The solution to owning "a thousandth of a share" is a stock-split, where the smallest fraction is still one share.




Ah, thank you for the clarification, that is a nuance I completely missed.

A follow-up question since you know more about this than I do: if some number of people each buy a fraction of a share, who gets to vote that share, nobody? Does it become effectively a non-voting share?


A fractional share is a new financial instrument operated by the seller of the fractional share.

If you take the example of Robinhood, here's the relevant section[1].

  > "I understand that fractional shares within My Account (i) are unrecognized, unmarketable, and illiquid outside the Robinhood platform".
Robinhood remain the owner of the share and retain the voting rights. Robinhood's terms describe how they distribute dividends and voting "rights", but this is a commercial agreement between Robinhood and the fractional share buyers, and doesn't invoke the legislation surrounding share ownership.

[1] https://cdn.robinhood.com/assets/robinhood/legal/Robinhood%2... [Section 27]


When it comes to fractional shares as a consumer-facing product, I imagine it would be effectively a non-voting share, yes.

However the vote could be exercised by whatever entity actually owns the whole share. That would be entirely a decision for the people who chose to divide up the resource.
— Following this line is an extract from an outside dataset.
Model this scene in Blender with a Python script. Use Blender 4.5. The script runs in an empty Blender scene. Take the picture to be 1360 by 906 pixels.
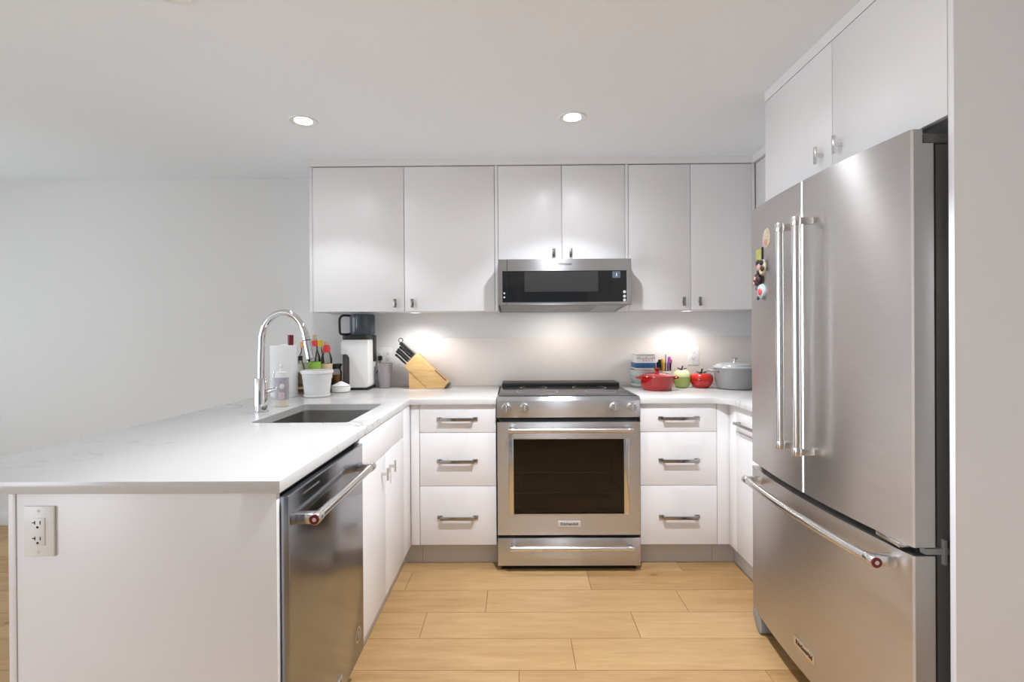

Presumably BH will only accept a single binary vote per share, so it would be up to the owners of the fractional share to agree (or not).


You are right that fractional shares typically don't come with voting rights.

But: if there was demand, Robinhood could totally offer fractional shares with voting rights.

For each vote, there's typically only a finite number of possibilities.

So Robinhood could just pool the voting intentions for everyone with factional shares, and then vote the whole shares accordingly.

(To be really nice, Robinhood would just own a small handful of extra shares, so that they can round up those pooled votes to full integers.)


Presumably that's specified in the contract that divides the interest in that share.